- Raw records
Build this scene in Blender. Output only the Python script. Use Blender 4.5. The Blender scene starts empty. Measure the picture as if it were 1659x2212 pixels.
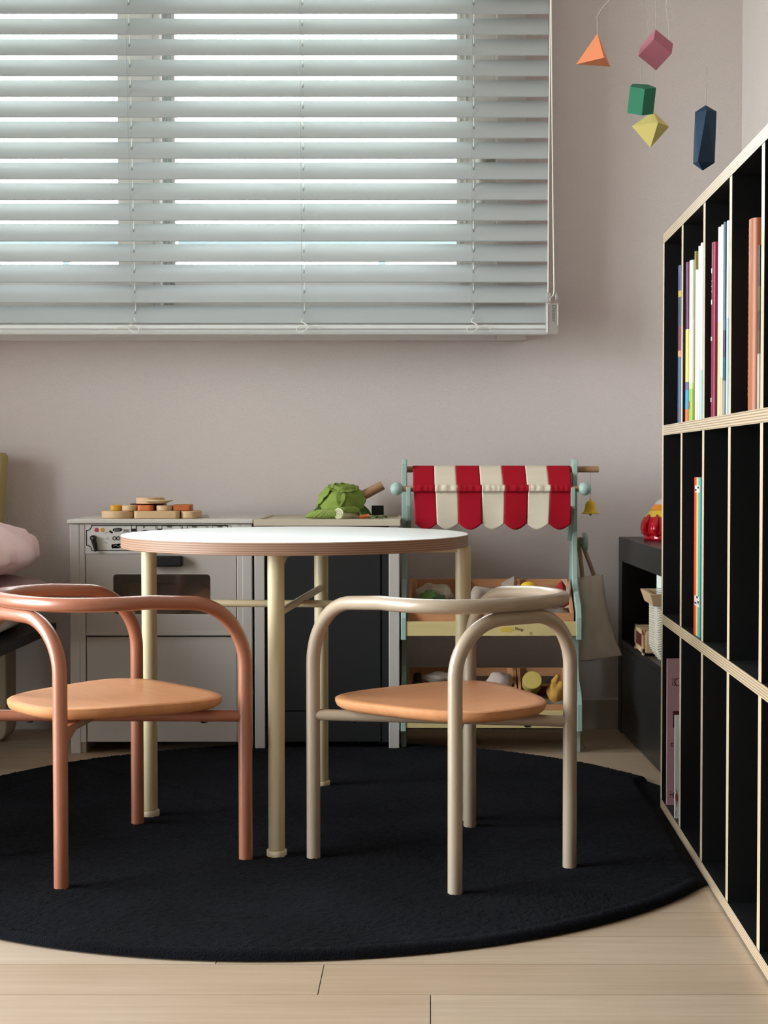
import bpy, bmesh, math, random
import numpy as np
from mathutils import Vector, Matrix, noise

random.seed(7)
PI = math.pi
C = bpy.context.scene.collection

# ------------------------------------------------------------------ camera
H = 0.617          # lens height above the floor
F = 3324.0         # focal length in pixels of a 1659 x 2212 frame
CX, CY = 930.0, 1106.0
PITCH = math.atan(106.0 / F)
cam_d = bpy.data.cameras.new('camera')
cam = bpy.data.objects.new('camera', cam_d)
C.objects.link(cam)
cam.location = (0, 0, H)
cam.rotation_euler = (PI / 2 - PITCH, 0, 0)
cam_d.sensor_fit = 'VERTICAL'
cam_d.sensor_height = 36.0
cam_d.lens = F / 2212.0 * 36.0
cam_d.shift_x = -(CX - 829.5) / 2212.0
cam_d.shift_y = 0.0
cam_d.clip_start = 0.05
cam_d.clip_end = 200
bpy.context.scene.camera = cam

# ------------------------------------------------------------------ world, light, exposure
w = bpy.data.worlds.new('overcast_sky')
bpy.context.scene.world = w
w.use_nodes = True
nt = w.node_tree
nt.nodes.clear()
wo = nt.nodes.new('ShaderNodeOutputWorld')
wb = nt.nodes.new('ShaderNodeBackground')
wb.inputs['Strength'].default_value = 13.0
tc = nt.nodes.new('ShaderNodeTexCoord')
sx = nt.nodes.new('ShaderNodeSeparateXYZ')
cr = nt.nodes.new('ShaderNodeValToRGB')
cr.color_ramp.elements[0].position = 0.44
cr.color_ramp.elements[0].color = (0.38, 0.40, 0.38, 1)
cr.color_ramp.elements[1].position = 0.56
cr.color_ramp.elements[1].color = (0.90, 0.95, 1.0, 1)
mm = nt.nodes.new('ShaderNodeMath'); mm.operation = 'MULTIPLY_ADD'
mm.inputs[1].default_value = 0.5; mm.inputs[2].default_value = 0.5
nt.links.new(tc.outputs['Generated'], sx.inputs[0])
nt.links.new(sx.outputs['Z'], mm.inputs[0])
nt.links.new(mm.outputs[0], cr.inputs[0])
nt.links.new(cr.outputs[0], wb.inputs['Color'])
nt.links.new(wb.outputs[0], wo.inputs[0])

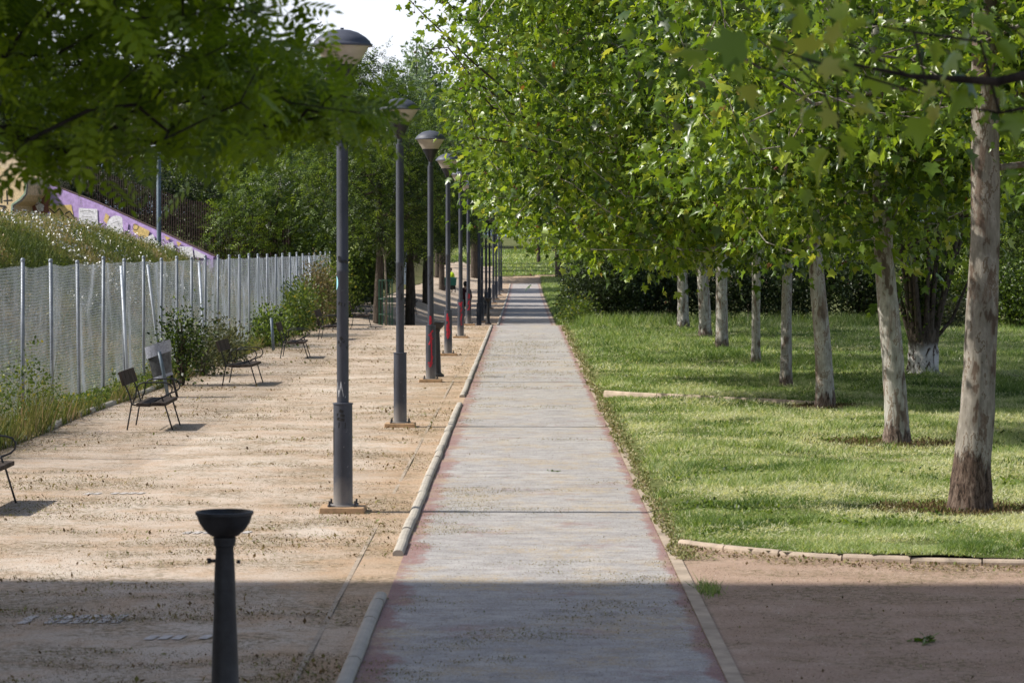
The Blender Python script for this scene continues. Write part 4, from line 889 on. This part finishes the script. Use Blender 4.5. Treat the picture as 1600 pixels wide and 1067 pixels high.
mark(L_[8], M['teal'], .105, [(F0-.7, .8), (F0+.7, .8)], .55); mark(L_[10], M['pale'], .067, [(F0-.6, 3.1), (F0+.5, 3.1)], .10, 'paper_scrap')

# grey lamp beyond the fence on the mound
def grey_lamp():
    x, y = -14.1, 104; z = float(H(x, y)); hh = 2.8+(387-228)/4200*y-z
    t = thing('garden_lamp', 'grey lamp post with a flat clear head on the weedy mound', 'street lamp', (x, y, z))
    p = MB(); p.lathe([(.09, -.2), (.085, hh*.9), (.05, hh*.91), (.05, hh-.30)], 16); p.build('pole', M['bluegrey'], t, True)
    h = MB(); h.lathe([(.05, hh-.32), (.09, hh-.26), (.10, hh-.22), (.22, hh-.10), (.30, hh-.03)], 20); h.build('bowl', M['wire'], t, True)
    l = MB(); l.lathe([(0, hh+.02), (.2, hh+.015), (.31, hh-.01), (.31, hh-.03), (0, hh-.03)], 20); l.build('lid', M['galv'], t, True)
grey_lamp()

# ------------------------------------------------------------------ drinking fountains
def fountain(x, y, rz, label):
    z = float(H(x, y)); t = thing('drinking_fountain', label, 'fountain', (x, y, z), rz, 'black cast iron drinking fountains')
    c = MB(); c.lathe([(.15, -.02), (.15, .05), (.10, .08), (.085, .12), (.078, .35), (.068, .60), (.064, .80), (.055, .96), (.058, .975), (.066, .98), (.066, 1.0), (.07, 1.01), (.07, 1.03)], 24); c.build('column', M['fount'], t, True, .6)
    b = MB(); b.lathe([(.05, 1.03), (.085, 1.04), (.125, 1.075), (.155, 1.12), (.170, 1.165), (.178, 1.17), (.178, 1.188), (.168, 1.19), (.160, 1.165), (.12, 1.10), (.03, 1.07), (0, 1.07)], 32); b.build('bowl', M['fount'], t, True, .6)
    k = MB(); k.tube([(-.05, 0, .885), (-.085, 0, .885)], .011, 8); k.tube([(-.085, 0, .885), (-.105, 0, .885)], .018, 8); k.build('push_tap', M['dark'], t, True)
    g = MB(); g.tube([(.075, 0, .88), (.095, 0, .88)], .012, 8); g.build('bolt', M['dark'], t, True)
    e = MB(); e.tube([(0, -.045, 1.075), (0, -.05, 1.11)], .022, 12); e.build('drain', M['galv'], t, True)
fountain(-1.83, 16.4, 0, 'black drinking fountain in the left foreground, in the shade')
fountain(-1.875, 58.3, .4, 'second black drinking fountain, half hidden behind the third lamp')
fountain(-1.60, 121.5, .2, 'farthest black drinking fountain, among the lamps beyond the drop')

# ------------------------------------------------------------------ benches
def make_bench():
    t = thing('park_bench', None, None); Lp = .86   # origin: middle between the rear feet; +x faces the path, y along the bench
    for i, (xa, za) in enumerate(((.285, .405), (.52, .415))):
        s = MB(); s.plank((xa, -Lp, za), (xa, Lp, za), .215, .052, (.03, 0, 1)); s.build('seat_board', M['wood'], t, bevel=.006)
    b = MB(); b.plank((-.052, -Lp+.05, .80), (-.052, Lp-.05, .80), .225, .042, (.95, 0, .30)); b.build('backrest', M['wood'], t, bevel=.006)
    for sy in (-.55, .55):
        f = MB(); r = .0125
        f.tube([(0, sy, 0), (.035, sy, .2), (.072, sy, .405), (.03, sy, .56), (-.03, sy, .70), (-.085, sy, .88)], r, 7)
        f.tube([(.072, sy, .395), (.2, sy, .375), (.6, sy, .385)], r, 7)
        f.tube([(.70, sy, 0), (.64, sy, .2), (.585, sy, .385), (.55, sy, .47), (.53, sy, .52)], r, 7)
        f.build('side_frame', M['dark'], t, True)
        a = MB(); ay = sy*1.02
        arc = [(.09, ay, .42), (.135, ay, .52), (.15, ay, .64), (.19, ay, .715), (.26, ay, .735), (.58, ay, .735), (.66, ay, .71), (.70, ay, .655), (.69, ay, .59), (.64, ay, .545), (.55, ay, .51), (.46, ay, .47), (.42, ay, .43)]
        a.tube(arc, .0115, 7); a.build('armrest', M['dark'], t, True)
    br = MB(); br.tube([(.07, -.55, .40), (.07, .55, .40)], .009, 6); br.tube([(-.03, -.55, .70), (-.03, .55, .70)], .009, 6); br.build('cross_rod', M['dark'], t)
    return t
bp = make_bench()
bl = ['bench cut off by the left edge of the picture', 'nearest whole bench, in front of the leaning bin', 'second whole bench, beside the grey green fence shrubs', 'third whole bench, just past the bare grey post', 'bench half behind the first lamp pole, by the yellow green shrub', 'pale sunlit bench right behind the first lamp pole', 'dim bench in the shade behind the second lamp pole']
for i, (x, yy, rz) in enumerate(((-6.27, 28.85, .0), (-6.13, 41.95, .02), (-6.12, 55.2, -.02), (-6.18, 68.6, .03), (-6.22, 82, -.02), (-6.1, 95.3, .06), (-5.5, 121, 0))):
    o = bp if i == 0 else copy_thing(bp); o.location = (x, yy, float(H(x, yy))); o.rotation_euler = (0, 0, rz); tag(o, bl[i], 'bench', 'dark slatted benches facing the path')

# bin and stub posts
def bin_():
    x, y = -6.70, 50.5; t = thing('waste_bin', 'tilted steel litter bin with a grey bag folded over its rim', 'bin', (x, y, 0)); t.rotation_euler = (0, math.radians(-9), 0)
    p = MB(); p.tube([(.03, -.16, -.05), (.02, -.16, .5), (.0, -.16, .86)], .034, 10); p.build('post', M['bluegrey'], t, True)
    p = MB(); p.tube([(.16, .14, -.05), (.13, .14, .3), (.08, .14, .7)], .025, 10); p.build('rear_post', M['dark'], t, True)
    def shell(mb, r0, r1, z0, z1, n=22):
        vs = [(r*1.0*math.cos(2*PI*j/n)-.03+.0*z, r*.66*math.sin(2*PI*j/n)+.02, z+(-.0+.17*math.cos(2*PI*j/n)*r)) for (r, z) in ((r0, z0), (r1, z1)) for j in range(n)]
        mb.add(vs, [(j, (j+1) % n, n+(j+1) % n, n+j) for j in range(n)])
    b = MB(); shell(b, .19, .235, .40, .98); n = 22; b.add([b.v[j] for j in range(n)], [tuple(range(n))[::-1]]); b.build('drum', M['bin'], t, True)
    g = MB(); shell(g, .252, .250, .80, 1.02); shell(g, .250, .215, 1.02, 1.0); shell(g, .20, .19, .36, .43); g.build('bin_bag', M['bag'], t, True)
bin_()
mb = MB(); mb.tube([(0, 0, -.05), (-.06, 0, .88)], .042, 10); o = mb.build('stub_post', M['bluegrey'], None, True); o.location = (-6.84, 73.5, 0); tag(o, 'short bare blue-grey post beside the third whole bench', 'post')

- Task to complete
Omit the pictures, then repeat exactly each line from the beginning of the listing through the line with "from mathutils import Vector, Matrix, noise".

- Expected output
Build this scene in Blender. Output only the Python script. Use Blender 4.5. The Blender scene starts empty. Measure the picture as if it were 1659x2212 pixels.
import bpy, bmesh, math, random
import numpy as np
from mathutils import Vector, Matrix, noise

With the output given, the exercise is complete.